* Direction
Please write out the material that follows, exactly as it stands.

#### Given entries

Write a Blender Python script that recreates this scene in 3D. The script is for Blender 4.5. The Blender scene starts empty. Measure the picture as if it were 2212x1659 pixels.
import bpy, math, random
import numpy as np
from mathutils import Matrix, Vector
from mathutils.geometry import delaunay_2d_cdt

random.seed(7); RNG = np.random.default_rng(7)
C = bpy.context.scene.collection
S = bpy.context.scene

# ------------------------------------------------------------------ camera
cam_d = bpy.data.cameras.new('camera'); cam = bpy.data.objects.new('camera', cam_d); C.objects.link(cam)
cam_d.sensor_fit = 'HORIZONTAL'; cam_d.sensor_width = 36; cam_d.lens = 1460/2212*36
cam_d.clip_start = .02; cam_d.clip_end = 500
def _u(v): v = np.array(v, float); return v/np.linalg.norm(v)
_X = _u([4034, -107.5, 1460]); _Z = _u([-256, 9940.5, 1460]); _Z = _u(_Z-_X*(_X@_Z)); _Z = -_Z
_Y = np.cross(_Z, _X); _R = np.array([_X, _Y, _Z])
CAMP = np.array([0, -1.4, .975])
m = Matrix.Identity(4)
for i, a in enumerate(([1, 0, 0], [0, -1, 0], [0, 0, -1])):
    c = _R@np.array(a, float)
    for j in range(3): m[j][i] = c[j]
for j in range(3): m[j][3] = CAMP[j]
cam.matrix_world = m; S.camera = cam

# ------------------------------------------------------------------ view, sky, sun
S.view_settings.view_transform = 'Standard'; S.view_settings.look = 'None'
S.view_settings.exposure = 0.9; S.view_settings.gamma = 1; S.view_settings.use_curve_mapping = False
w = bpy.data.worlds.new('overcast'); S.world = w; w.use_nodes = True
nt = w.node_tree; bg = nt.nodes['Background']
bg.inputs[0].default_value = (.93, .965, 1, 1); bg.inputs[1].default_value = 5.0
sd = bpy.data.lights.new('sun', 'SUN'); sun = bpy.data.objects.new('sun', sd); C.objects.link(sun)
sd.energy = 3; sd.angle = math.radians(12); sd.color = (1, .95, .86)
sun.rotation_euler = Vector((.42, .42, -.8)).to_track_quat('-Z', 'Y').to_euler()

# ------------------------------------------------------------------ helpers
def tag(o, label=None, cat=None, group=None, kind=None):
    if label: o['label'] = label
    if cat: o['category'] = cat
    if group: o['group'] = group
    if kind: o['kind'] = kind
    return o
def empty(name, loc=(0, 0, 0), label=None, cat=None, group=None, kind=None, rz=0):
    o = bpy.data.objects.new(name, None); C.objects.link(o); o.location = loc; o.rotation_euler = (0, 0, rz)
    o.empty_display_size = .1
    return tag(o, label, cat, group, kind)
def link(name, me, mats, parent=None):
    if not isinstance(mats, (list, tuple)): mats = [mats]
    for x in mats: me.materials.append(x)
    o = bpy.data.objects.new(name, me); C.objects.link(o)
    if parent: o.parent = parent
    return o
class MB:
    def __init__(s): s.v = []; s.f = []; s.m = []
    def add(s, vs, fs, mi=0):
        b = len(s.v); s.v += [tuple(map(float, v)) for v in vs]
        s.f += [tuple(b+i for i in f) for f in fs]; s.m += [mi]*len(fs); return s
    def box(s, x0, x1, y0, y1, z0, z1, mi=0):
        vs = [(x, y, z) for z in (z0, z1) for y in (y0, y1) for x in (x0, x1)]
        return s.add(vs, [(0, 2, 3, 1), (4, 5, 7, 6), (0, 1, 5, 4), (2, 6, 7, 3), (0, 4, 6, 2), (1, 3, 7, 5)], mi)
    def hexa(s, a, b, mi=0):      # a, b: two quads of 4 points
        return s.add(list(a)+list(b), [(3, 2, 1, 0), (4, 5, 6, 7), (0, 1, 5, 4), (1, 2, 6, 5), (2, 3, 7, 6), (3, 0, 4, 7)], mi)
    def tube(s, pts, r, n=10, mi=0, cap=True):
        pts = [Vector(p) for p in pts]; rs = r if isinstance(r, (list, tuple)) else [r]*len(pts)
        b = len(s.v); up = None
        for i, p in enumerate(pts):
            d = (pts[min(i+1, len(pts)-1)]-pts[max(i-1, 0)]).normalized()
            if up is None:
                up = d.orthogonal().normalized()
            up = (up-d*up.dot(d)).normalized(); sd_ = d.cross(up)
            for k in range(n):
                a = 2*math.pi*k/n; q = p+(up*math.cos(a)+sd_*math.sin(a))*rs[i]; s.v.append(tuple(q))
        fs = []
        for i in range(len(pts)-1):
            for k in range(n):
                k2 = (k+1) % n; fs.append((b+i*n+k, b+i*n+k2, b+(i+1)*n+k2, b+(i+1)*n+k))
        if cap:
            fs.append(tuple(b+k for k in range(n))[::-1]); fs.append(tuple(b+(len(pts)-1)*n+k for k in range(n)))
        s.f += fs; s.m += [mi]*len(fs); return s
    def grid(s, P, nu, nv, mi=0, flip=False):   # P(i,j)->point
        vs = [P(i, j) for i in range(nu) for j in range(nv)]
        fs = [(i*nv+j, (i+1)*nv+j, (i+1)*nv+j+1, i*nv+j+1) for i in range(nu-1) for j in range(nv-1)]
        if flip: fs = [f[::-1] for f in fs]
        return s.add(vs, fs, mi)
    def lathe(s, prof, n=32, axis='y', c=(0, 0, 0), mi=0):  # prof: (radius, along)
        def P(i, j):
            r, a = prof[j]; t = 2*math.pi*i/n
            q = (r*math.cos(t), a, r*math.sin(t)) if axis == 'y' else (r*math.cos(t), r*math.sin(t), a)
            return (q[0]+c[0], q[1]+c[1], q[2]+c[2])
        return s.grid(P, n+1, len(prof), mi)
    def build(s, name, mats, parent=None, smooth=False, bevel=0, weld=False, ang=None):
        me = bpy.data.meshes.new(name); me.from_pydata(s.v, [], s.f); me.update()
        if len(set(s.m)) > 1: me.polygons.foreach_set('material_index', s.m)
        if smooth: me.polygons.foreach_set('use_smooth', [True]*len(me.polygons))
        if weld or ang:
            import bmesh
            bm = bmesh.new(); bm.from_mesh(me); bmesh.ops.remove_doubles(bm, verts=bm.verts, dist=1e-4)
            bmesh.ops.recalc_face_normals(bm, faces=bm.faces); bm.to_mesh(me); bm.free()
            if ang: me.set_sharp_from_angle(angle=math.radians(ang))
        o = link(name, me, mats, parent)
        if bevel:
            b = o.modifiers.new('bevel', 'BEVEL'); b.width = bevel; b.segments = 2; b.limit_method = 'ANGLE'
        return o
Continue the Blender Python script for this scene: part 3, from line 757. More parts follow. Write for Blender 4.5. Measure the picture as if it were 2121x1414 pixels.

########

* Response to the exercise
Write a Blender Python script that recreates this scene in 3D. The script is for Blender 4.5. The Blender scene starts empty. Measure the picture as if it were 2212x1659 pixels.
import bpy, math, random
import numpy as np
from mathutils import Matrix, Vector
from mathutils.geometry import delaunay_2d_cdt

random.seed(7); RNG = np.random.default_rng(7)
C = bpy.context.scene.collection
S = bpy.context.scene

# ------------------------------------------------------------------ camera
cam_d = bpy.data.cameras.new('camera'); cam = bpy.data.objects.new('camera', cam_d); C.objects.link(cam)
cam_d.sensor_fit = 'HORIZONTAL'; cam_d.sensor_width = 36; cam_d.lens = 1460/2212*36
cam_d.clip_start = .02; cam_d.clip_end = 500
def _u(v): v = np.array(v, float); return v/np.linalg.norm(v)
_X = _u([4034, -107.5, 1460]); _Z = _u([-256, 9940.5, 1460]); _Z = _u(_Z-_X*(_X@_Z)); _Z = -_Z
_Y = np.cross(_Z, _X); _R = np.array([_X, _Y, _Z])
CAMP = np.array([0, -1.4, .975])
m = Matrix.Identity(4)
for i, a in enumerate(([1, 0, 0], [0, -1, 0], [0, 0, -1])):
    c = _R@np.array(a, float)
    for j in range(3): m[j][i] = c[j]
for j in range(3): m[j][3] = CAMP[j]
cam.matrix_world = m; S.camera = cam

# ------------------------------------------------------------------ view, sky, sun
S.view_settings.view_transform = 'Standard'; S.view_settings.look = 'None'
S.view_settings.exposure = 0.9; S.view_settings.gamma = 1; S.view_settings.use_curve_mapping = False
w = bpy.data.worlds.new('overcast'); S.world = w; w.use_nodes = True
nt = w.node_tree; bg = nt.nodes['Background']
bg.inputs[0].default_value = (.93, .965, 1, 1); bg.inputs[1].default_value = 5.0
sd = bpy.data.lights.new('sun', 'SUN'); sun = bpy.data.objects.new('sun', sd); C.objects.link(sun)
sd.energy = 3; sd.angle = math.radians(12); sd.color = (1, .95, .86)
sun.rotation_euler = Vector((.42, .42, -.8)).to_track_quat('-Z', 'Y').to_euler()

# ------------------------------------------------------------------ helpers
def tag(o, label=None, cat=None, group=None, kind=None):
    if label: o['label'] = label
    if cat: o['category'] = cat
    if group: o['group'] = group
    if kind: o['kind'] = kind
    return o
def empty(name, loc=(0, 0, 0), label=None, cat=None, group=None, kind=None, rz=0):
    o = bpy.data.objects.new(name, None); C.objects.link(o); o.location = loc; o.rotation_euler = (0, 0, rz)
    o.empty_display_size = .1
    return tag(o, label, cat, group, kind)
def link(name, me, mats, parent=None):
    if not isinstance(mats, (list, tuple)): mats = [mats]
    for x in mats: me.materials.append(x)
    o = bpy.data.objects.new(name, me); C.objects.link(o)
    if parent: o.parent = parent
    return o
class MB:
    def __init__(s): s.v = []; s.f = []; s.m = []
    def add(s, vs, fs, mi=0):
        b = len(s.v); s.v += [tuple(map(float, v)) for v in vs]
        s.f += [tuple(b+i for i in f) for f in fs]; s.m += [mi]*len(fs); return s
    def box(s, x0, x1, y0, y1, z0, z1, mi=0):
        vs = [(x, y, z) for z in (z0, z1) for y in (y0, y1) for x in (x0, x1)]
        return s.add(vs, [(0, 2, 3, 1), (4, 5, 7, 6), (0, 1, 5, 4), (2, 6, 7, 3), (0, 4, 6, 2), (1, 3, 7, 5)], mi)
    def hexa(s, a, b, mi=0):      # a, b: two quads of 4 points
        return s.add(list(a)+list(b), [(3, 2, 1, 0), (4, 5, 6, 7), (0, 1, 5, 4), (1, 2, 6, 5), (2, 3, 7, 6), (3, 0, 4, 7)], mi)
    def tube(s, pts, r, n=10, mi=0, cap=True):
        pts = [Vector(p) for p in pts]; rs = r if isinstance(r, (list, tuple)) else [r]*len(pts)
        b = len(s.v); up = None
        for i, p in enumerate(pts):
            d = (pts[min(i+1, len(pts)-1)]-pts[max(i-1, 0)]).normalized()
            if up is None:
                up = d.orthogonal().normalized()
            up = (up-d*up.dot(d)).normalized(); sd_ = d.cross(up)
            for k in range(n):
                a = 2*math.pi*k/n; q = p+(up*math.cos(a)+sd_*math.sin(a))*rs[i]; s.v.append(tuple(q))
        fs = []
        for i in range(len(pts)-1):
            for k in range(n):
                k2 = (k+1) % n; fs.append((b+i*n+k, b+i*n+k2, b+(i+1)*n+k2, b+(i+1)*n+k))
        if cap:
            fs.append(tuple(b+k for k in range(n))[::-1]); fs.append(tuple(b+(len(pts)-1)*n+k for k in range(n)))
        s.f += fs; s.m += [mi]*len(fs); return s
    def grid(s, P, nu, nv, mi=0, flip=False):   # P(i,j)->point
        vs = [P(i, j) for i in range(nu) for j in range(nv)]
        fs = [(i*nv+j, (i+1)*nv+j, (i+1)*nv+j+1, i*nv+j+1) for i in range(nu-1) for j in range(nv-1)]
        if flip: fs = [f[::-1] for f in fs]
        return s.add(vs, fs, mi)
    def lathe(s, prof, n=32, axis='y', c=(0, 0, 0), mi=0):  # prof: (radius, along)
        def P(i, j):
            r, a = prof[j]; t = 2*math.pi*i/n
            q = (r*math.cos(t), a, r*math.sin(t)) if axis == 'y' else (r*math.cos(t), r*math.sin(t), a)
            return (q[0]+c[0], q[1]+c[1], q[2]+c[2])
        return s.grid(P, n+1, len(prof), mi)
    def build(s, name, mats, parent=None, smooth=False, bevel=0, weld=False, ang=None):
        me = bpy.data.meshes.new(name); me.from_pydata(s.v, [], s.f); me.update()
        if len(set(s.m)) > 1: me.polygons.foreach_set('material_index', s.m)
        if smooth: me.polygons.foreach_set('use_smooth', [True]*len(me.polygons))
        if weld or ang:
            import bmesh
            bm = bmesh.new(); bm.from_mesh(me); bmesh.ops.remove_doubles(bm, verts=bm.verts, dist=1e-4)
            bmesh.ops.recalc_face_normals(bm, faces=bm.faces); bm.to_mesh(me); bm.free()
            if ang: me.set_sharp_from_angle(angle=math.radians(ang))
        o = link(name, me, mats, parent)
        if bevel:
            b = o.modifiers.new('bevel', 'BEVEL'); b.width = bevel; b.segments = 2; b.limit_method = 'ANGLE'
        return o
Continue the Blender Python script for this scene: part 3, from line 757. More parts follow. Write for Blender 4.5. Measure the picture as if it were 2121x1414 pixels.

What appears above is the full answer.